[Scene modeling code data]
• • • •

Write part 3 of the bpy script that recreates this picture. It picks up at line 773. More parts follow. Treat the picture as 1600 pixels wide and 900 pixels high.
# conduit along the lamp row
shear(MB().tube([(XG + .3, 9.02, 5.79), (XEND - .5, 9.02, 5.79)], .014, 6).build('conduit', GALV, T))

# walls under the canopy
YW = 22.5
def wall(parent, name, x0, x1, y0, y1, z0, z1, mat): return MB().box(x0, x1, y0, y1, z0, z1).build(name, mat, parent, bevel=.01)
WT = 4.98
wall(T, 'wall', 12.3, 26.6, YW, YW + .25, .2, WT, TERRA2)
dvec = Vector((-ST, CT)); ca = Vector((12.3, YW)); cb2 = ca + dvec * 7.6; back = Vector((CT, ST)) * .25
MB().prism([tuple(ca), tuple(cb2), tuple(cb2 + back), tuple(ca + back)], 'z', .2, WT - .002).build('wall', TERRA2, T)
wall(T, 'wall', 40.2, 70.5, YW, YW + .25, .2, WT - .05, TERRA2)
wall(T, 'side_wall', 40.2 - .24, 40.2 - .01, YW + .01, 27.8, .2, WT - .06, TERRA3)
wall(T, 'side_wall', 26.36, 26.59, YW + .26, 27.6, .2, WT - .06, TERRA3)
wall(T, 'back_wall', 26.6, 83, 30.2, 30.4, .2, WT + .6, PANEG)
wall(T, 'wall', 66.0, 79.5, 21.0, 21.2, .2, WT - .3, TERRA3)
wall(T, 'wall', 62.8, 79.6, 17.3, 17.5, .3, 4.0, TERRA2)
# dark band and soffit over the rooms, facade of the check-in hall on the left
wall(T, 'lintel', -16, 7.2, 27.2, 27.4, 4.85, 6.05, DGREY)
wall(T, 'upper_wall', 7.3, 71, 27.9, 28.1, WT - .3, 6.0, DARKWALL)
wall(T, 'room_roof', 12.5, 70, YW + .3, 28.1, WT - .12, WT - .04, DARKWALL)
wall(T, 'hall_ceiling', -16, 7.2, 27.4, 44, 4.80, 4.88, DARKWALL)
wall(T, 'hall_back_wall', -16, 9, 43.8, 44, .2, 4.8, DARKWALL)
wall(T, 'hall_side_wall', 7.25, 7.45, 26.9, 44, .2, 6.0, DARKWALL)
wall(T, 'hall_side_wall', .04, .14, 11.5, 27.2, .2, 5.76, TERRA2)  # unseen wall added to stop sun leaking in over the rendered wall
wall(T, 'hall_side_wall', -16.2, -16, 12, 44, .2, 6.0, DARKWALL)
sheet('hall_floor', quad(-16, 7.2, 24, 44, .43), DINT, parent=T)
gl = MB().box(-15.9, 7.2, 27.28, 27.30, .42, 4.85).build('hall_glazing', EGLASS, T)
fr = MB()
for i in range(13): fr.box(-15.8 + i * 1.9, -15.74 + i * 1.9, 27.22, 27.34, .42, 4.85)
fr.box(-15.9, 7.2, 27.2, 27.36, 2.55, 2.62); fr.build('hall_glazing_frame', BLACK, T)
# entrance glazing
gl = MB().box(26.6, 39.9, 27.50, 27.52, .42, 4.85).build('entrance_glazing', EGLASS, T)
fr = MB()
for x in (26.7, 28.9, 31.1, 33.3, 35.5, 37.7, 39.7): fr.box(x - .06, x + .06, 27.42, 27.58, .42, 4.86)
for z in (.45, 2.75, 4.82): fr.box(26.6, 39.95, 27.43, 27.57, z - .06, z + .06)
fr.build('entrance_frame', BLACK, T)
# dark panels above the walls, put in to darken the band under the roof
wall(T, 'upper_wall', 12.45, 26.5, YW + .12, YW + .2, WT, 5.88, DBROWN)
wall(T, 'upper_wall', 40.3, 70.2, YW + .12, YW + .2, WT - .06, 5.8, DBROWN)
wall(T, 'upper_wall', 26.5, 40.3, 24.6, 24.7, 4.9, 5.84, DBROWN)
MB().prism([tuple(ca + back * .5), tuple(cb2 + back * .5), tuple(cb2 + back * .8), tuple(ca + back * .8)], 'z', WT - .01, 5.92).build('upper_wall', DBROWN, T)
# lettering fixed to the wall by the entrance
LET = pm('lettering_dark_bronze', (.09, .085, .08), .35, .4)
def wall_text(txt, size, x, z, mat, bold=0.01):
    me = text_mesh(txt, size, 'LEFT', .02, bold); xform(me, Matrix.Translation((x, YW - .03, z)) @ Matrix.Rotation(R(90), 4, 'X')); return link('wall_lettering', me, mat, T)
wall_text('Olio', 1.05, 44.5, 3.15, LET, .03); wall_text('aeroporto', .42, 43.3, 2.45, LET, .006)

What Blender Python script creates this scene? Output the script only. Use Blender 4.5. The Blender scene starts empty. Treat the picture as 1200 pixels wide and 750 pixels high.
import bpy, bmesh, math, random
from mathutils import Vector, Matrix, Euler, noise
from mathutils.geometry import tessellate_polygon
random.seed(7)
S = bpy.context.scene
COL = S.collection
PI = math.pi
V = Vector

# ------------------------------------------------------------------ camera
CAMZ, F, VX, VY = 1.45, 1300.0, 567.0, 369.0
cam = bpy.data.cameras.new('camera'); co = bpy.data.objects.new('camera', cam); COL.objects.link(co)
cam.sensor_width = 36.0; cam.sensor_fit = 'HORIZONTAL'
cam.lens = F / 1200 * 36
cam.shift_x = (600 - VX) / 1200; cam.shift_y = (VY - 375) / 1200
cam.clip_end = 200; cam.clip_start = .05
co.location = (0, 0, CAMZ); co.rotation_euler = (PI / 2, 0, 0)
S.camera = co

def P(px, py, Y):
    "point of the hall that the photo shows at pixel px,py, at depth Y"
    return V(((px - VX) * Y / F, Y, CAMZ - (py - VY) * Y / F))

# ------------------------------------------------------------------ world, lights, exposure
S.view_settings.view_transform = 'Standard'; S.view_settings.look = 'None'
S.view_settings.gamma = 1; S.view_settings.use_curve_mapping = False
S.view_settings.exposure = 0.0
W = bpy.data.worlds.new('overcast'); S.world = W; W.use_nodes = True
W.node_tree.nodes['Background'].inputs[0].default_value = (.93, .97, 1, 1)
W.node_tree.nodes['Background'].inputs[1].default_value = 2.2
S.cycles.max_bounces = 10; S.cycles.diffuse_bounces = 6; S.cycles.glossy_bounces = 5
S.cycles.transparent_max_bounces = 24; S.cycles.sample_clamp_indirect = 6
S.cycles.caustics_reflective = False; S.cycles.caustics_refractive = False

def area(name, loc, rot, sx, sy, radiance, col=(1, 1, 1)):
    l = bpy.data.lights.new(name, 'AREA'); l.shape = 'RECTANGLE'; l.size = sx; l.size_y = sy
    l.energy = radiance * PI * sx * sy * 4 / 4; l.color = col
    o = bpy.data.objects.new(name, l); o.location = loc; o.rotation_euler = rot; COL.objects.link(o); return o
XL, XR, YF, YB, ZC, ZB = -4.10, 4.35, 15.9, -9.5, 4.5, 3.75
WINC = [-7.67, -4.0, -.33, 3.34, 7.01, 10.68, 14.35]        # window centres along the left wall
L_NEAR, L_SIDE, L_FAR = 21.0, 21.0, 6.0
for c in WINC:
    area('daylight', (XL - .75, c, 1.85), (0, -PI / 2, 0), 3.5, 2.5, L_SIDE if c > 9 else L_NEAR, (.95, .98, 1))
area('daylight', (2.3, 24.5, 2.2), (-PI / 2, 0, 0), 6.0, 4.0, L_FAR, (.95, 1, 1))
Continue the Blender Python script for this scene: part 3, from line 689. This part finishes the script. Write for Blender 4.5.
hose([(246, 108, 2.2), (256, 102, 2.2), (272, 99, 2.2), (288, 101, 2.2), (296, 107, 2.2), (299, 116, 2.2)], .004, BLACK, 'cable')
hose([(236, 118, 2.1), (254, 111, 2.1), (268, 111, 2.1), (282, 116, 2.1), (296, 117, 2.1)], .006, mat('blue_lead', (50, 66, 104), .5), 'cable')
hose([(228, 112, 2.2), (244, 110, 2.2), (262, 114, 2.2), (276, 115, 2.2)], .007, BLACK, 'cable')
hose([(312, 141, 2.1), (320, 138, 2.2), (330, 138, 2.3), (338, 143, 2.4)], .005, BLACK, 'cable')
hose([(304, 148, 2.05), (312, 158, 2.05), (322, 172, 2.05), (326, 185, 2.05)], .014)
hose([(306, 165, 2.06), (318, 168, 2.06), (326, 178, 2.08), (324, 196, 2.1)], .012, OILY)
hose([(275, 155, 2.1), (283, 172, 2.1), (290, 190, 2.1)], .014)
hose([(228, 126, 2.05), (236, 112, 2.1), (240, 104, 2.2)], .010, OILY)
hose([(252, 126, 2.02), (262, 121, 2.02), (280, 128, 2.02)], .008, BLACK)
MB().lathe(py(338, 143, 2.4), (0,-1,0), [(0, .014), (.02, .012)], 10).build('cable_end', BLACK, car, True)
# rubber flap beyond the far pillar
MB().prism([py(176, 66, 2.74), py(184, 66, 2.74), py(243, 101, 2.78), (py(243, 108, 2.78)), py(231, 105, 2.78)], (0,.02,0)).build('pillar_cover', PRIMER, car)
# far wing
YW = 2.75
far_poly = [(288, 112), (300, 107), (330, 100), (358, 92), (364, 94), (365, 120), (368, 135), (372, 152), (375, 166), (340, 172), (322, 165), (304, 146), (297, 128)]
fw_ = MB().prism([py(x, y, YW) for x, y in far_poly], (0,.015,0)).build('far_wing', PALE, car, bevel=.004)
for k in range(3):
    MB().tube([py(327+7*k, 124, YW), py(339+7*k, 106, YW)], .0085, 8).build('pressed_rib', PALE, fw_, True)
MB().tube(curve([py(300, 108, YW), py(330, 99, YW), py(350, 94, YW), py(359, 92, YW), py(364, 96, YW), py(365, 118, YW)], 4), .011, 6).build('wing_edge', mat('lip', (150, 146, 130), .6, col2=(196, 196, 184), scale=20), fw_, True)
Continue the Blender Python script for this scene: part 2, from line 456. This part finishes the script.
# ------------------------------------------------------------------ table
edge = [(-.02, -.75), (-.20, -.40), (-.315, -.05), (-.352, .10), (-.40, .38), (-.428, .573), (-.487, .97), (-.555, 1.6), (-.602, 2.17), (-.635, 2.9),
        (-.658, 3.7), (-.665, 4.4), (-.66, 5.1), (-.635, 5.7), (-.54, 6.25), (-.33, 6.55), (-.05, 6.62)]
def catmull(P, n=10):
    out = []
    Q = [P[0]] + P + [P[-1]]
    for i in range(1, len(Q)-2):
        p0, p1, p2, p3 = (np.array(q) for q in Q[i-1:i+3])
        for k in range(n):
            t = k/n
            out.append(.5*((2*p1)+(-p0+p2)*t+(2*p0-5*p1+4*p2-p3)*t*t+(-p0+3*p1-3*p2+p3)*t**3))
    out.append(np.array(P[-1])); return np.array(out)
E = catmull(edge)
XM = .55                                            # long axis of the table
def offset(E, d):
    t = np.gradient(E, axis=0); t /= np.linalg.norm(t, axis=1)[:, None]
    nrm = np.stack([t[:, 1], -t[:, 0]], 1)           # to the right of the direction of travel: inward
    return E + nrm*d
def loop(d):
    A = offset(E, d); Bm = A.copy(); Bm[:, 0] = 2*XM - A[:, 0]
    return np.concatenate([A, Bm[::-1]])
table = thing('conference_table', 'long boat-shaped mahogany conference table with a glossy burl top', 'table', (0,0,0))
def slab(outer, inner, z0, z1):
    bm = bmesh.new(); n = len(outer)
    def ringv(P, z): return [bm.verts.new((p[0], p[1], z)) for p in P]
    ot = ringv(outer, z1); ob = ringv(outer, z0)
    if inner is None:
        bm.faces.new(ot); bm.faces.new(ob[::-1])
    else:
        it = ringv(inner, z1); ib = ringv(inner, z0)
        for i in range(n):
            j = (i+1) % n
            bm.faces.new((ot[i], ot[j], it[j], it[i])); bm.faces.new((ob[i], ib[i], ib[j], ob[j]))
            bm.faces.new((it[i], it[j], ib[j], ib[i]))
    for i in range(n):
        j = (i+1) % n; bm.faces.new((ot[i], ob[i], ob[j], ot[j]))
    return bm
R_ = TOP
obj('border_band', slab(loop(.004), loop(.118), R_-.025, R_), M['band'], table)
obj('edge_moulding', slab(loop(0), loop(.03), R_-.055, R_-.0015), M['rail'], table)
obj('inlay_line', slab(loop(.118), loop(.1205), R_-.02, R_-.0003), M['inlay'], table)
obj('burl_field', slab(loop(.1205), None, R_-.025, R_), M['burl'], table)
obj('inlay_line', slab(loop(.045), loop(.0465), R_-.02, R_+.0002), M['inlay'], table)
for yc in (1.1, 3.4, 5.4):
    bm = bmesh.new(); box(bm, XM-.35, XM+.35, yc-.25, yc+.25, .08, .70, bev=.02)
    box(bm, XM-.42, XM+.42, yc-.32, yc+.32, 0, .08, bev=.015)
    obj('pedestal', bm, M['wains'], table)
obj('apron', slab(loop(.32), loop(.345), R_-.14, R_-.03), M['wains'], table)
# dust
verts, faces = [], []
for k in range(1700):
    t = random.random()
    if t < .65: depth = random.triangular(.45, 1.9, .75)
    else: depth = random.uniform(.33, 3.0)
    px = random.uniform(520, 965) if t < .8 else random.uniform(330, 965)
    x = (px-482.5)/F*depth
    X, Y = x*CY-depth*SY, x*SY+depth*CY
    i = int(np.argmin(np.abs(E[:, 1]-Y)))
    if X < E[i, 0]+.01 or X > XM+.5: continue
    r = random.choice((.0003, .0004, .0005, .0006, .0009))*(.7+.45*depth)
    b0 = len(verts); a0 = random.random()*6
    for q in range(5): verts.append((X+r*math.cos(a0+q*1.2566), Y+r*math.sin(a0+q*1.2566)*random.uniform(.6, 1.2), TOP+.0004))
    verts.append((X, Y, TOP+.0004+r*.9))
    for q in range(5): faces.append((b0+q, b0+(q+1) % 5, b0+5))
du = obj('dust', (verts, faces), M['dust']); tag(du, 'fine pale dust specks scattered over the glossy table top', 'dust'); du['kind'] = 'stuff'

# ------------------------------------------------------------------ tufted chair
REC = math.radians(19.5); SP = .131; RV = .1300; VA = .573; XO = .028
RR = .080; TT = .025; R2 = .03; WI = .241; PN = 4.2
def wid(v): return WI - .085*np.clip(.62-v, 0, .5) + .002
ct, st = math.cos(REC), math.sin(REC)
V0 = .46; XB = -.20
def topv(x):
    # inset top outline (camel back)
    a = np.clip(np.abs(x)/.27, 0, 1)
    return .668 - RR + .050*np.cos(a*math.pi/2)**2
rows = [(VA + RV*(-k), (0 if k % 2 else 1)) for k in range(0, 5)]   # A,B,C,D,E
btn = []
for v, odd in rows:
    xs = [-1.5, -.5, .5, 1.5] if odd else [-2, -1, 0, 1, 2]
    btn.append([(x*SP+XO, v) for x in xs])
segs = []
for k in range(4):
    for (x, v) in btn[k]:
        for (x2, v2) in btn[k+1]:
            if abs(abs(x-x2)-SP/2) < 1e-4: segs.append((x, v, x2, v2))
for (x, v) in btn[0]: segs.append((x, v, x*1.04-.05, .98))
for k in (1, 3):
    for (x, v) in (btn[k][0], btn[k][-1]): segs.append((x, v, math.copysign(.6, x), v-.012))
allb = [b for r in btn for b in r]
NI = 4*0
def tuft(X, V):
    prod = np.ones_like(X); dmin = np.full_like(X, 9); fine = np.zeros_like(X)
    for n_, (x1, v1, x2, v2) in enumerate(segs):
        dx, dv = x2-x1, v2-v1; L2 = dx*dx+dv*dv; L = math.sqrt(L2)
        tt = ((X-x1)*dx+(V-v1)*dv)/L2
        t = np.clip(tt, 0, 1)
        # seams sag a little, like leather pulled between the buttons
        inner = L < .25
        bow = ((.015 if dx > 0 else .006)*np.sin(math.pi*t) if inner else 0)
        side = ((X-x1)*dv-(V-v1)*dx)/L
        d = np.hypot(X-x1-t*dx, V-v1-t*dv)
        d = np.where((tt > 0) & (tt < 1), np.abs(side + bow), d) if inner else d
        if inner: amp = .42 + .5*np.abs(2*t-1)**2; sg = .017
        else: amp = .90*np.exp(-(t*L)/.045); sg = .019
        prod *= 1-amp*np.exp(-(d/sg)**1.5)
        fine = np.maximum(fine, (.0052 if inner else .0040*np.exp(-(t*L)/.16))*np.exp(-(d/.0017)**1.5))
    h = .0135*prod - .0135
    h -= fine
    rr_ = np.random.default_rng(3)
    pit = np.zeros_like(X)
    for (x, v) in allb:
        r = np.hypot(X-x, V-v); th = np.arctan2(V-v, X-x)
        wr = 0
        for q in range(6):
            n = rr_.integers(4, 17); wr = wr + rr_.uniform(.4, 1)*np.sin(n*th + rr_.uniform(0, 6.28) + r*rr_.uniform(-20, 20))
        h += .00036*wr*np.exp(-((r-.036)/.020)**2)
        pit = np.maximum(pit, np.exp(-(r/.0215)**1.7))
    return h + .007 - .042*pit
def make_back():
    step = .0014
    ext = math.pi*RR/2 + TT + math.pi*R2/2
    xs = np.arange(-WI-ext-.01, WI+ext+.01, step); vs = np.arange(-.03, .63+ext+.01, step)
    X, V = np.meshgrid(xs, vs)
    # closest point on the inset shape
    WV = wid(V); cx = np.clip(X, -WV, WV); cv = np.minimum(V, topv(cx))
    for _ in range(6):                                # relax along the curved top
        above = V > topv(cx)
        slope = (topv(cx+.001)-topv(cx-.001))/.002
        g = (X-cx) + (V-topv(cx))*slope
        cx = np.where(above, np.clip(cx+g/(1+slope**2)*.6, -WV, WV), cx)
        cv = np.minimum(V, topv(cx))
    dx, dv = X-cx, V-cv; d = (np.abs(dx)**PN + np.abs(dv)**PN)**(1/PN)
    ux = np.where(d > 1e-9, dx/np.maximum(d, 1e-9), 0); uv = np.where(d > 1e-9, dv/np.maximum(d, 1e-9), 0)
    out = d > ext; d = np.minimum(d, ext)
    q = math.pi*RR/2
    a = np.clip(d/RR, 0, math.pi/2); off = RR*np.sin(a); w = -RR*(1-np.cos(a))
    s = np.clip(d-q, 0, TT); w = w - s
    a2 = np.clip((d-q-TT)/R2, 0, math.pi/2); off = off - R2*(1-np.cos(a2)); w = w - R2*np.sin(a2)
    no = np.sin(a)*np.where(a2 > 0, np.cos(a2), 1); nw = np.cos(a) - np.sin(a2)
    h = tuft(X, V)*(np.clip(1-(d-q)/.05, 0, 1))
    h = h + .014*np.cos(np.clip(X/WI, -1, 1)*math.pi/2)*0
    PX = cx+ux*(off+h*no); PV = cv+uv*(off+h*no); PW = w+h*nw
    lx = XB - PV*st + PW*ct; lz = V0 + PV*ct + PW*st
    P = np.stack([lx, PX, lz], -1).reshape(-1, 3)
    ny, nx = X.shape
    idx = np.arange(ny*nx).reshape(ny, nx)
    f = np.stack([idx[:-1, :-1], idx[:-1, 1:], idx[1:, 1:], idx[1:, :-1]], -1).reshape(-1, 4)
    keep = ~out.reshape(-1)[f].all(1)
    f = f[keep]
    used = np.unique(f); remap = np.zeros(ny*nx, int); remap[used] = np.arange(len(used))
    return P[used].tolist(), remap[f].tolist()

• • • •

* _What you should do_: Print only the lines that run from the start of the listing to the line bearing "shear(MB().tube([(XG + .3, 9.02, 5.79), (XEND"; please keep the first line and that last one, exactly as they appear.

* _Finished exercise_:
Write part 3 of the bpy script that recreates this picture. It picks up at line 773. More parts follow. Treat the picture as 1600 pixels wide and 900 pixels high.
# conduit along the lamp row
shear(MB().tube([(XG + .3, 9.02, 5.79), (XEND - .5, 9.02, 5.79)], .014, 6).build('conduit', GALV, T))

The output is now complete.